Below you will find a set of lines. Repeat them all exactly.

____________

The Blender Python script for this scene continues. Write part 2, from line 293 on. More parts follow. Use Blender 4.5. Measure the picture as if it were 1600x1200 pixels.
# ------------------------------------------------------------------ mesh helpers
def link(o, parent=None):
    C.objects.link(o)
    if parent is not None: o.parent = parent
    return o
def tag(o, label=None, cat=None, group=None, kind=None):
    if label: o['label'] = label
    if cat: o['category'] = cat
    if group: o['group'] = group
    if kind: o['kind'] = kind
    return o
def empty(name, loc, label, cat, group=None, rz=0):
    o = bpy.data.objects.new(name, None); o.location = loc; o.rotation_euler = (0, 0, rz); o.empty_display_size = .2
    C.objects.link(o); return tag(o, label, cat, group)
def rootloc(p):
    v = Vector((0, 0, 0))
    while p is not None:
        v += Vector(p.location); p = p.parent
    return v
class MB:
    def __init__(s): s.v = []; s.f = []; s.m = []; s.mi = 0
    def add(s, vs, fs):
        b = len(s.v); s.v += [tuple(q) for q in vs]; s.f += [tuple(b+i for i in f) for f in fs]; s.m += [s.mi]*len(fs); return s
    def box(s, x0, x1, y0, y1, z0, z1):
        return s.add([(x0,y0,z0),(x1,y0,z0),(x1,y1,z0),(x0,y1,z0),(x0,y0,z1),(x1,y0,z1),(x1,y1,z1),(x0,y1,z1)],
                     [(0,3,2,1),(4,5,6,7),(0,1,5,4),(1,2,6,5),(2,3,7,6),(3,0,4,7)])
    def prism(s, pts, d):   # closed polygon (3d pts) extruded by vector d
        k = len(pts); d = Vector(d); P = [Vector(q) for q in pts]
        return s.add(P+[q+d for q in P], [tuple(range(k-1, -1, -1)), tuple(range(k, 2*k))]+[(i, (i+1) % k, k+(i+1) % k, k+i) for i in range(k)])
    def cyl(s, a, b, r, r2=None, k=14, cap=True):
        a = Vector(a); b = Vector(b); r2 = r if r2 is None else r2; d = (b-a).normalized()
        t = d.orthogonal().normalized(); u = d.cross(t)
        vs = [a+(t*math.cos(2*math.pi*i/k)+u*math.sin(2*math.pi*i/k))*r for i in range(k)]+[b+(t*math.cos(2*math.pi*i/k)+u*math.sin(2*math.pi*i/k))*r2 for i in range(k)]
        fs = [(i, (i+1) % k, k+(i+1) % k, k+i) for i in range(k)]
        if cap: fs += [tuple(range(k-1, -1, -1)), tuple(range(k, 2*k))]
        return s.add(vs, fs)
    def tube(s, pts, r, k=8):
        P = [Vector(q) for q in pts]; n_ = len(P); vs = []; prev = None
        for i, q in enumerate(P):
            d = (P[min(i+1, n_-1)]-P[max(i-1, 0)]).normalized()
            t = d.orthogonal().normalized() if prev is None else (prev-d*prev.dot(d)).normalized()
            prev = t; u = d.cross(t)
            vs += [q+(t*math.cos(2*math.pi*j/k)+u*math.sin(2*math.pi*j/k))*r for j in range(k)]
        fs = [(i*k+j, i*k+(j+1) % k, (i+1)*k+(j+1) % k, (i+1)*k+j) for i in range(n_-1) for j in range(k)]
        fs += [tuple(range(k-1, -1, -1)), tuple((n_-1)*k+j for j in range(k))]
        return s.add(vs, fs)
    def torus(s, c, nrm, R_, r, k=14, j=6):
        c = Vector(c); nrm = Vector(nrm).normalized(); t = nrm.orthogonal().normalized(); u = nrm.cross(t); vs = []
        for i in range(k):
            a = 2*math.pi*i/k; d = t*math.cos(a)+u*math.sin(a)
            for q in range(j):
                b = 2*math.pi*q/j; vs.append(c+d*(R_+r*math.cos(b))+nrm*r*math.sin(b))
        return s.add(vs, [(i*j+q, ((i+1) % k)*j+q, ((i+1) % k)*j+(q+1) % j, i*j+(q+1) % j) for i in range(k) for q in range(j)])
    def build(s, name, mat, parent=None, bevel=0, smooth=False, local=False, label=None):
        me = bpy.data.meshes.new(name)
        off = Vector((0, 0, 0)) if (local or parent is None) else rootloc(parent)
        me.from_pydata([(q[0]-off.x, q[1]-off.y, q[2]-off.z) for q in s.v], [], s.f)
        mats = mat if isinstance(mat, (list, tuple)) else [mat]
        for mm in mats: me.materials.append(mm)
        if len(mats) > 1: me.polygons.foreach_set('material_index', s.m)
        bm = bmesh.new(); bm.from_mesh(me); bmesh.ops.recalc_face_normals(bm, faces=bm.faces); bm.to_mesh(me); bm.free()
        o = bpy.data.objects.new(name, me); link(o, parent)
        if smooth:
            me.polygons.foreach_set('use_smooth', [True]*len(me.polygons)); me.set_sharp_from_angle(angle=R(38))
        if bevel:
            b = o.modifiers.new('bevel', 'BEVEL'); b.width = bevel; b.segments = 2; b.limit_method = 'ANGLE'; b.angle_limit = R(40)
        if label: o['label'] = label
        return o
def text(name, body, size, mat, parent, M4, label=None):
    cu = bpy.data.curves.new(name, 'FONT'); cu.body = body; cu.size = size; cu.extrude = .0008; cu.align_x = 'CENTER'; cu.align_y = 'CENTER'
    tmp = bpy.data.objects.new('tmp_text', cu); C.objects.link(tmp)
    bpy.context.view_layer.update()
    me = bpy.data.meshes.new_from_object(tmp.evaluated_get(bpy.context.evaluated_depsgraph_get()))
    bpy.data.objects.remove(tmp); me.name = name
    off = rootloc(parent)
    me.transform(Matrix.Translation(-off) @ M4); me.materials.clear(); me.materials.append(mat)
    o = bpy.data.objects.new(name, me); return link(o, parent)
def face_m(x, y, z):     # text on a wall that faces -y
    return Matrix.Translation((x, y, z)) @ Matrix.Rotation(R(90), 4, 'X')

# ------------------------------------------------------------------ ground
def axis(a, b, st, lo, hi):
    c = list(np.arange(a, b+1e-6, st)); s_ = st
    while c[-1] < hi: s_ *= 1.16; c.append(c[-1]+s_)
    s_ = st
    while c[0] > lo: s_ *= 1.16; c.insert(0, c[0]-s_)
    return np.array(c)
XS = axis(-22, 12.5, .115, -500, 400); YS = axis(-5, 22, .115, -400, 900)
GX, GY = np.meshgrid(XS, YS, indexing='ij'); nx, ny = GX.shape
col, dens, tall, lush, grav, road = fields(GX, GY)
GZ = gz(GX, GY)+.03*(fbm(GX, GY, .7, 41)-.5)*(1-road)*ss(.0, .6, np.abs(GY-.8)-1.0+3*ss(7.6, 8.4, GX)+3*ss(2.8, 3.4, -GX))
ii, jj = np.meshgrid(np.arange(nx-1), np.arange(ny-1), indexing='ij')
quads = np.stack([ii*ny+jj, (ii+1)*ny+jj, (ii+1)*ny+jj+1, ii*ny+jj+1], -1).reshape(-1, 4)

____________

• **ANSWER**
The Blender Python script for this scene continues. Write part 2, from line 293 on. More parts follow. Use Blender 4.5. Measure the picture as if it were 1600x1200 pixels.
# ------------------------------------------------------------------ mesh helpers
def link(o, parent=None):
    C.objects.link(o)
    if parent is not None: o.parent = parent
    return o
def tag(o, label=None, cat=None, group=None, kind=None):
    if label: o['label'] = label
    if cat: o['category'] = cat
    if group: o['group'] = group
    if kind: o['kind'] = kind
    return o
def empty(name, loc, label, cat, group=None, rz=0):
    o = bpy.data.objects.new(name, None); o.location = loc; o.rotation_euler = (0, 0, rz); o.empty_display_size = .2
    C.objects.link(o); return tag(o, label, cat, group)
def rootloc(p):
    v = Vector((0, 0, 0))
    while p is not None:
        v += Vector(p.location); p = p.parent
    return v
class MB:
    def __init__(s): s.v = []; s.f = []; s.m = []; s.mi = 0
    def add(s, vs, fs):
        b = len(s.v); s.v += [tuple(q) for q in vs]; s.f += [tuple(b+i for i in f) for f in fs]; s.m += [s.mi]*len(fs); return s
    def box(s, x0, x1, y0, y1, z0, z1):
        return s.add([(x0,y0,z0),(x1,y0,z0),(x1,y1,z0),(x0,y1,z0),(x0,y0,z1),(x1,y0,z1),(x1,y1,z1),(x0,y1,z1)],
                     [(0,3,2,1),(4,5,6,7),(0,1,5,4),(1,2,6,5),(2,3,7,6),(3,0,4,7)])
    def prism(s, pts, d):   # closed polygon (3d pts) extruded by vector d
        k = len(pts); d = Vector(d); P = [Vector(q) for q in pts]
        return s.add(P+[q+d for q in P], [tuple(range(k-1, -1, -1)), tuple(range(k, 2*k))]+[(i, (i+1) % k, k+(i+1) % k, k+i) for i in range(k)])
    def cyl(s, a, b, r, r2=None, k=14, cap=True):
        a = Vector(a); b = Vector(b); r2 = r if r2 is None else r2; d = (b-a).normalized()
        t = d.orthogonal().normalized(); u = d.cross(t)
        vs = [a+(t*math.cos(2*math.pi*i/k)+u*math.sin(2*math.pi*i/k))*r for i in range(k)]+[b+(t*math.cos(2*math.pi*i/k)+u*math.sin(2*math.pi*i/k))*r2 for i in range(k)]
        fs = [(i, (i+1) % k, k+(i+1) % k, k+i) for i in range(k)]
        if cap: fs += [tuple(range(k-1, -1, -1)), tuple(range(k, 2*k))]
        return s.add(vs, fs)
    def tube(s, pts, r, k=8):
        P = [Vector(q) for q in pts]; n_ = len(P); vs = []; prev = None
        for i, q in enumerate(P):
            d = (P[min(i+1, n_-1)]-P[max(i-1, 0)]).normalized()
            t = d.orthogonal().normalized() if prev is None else (prev-d*prev.dot(d)).normalized()
            prev = t; u = d.cross(t)
            vs += [q+(t*math.cos(2*math.pi*j/k)+u*math.sin(2*math.pi*j/k))*r for j in range(k)]
        fs = [(i*k+j, i*k+(j+1) % k, (i+1)*k+(j+1) % k, (i+1)*k+j) for i in range(n_-1) for j in range(k)]
        fs += [tuple(range(k-1, -1, -1)), tuple((n_-1)*k+j for j in range(k))]
        return s.add(vs, fs)
    def torus(s, c, nrm, R_, r, k=14, j=6):
        c = Vector(c); nrm = Vector(nrm).normalized(); t = nrm.orthogonal().normalized(); u = nrm.cross(t); vs = []
        for i in range(k):
            a = 2*math.pi*i/k; d = t*math.cos(a)+u*math.sin(a)
            for q in range(j):
                b = 2*math.pi*q/j; vs.append(c+d*(R_+r*math.cos(b))+nrm*r*math.sin(b))
        return s.add(vs, [(i*j+q, ((i+1) % k)*j+q, ((i+1) % k)*j+(q+1) % j, i*j+(q+1) % j) for i in range(k) for q in range(j)])
    def build(s, name, mat, parent=None, bevel=0, smooth=False, local=False, label=None):
        me = bpy.data.meshes.new(name)
        off = Vector((0, 0, 0)) if (local or parent is None) else rootloc(parent)
        me.from_pydata([(q[0]-off.x, q[1]-off.y, q[2]-off.z) for q in s.v], [], s.f)
        mats = mat if isinstance(mat, (list, tuple)) else [mat]
        for mm in mats: me.materials.append(mm)
        if len(mats) > 1: me.polygons.foreach_set('material_index', s.m)
        bm = bmesh.new(); bm.from_mesh(me); bmesh.ops.recalc_face_normals(bm, faces=bm.faces); bm.to_mesh(me); bm.free()
        o = bpy.data.objects.new(name, me); link(o, parent)
        if smooth:
            me.polygons.foreach_set('use_smooth', [True]*len(me.polygons)); me.set_sharp_from_angle(angle=R(38))
        if bevel:
            b = o.modifiers.new('bevel', 'BEVEL'); b.width = bevel; b.segments = 2; b.limit_method = 'ANGLE'; b.angle_limit = R(40)
        if label: o['label'] = label
        return o
def text(name, body, size, mat, parent, M4, label=None):
    cu = bpy.data.curves.new(name, 'FONT'); cu.body = body; cu.size = size; cu.extrude = .0008; cu.align_x = 'CENTER'; cu.align_y = 'CENTER'
    tmp = bpy.data.objects.new('tmp_text', cu); C.objects.link(tmp)
    bpy.context.view_layer.update()
    me = bpy.data.meshes.new_from_object(tmp.evaluated_get(bpy.context.evaluated_depsgraph_get()))
    bpy.data.objects.remove(tmp); me.name = name
    off = rootloc(parent)
    me.transform(Matrix.Translation(-off) @ M4); me.materials.clear(); me.materials.append(mat)
    o = bpy.data.objects.new(name, me); return link(o, parent)
def face_m(x, y, z):     # text on a wall that faces -y
    return Matrix.Translation((x, y, z)) @ Matrix.Rotation(R(90), 4, 'X')

# ------------------------------------------------------------------ ground
def axis(a, b, st, lo, hi):
    c = list(np.arange(a, b+1e-6, st)); s_ = st
    while c[-1] < hi: s_ *= 1.16; c.append(c[-1]+s_)
    s_ = st
    while c[0] > lo: s_ *= 1.16; c.insert(0, c[0]-s_)
    return np.array(c)
XS = axis(-22, 12.5, .115, -500, 400); YS = axis(-5, 22, .115, -400, 900)
GX, GY = np.meshgrid(XS, YS, indexing='ij'); nx, ny = GX.shape
col, dens, tall, lush, grav, road = fields(GX, GY)
GZ = gz(GX, GY)+.03*(fbm(GX, GY, .7, 41)-.5)*(1-road)*ss(.0, .6, np.abs(GY-.8)-1.0+3*ss(7.6, 8.4, GX)+3*ss(2.8, 3.4, -GX))
ii, jj = np.meshgrid(np.arange(nx-1), np.arange(ny-1), indexing='ij')
quads = np.stack([ii*ny+jj, (ii+1)*ny+jj, (ii+1)*ny+jj+1, ii*ny+jj+1], -1).reshape(-1, 4)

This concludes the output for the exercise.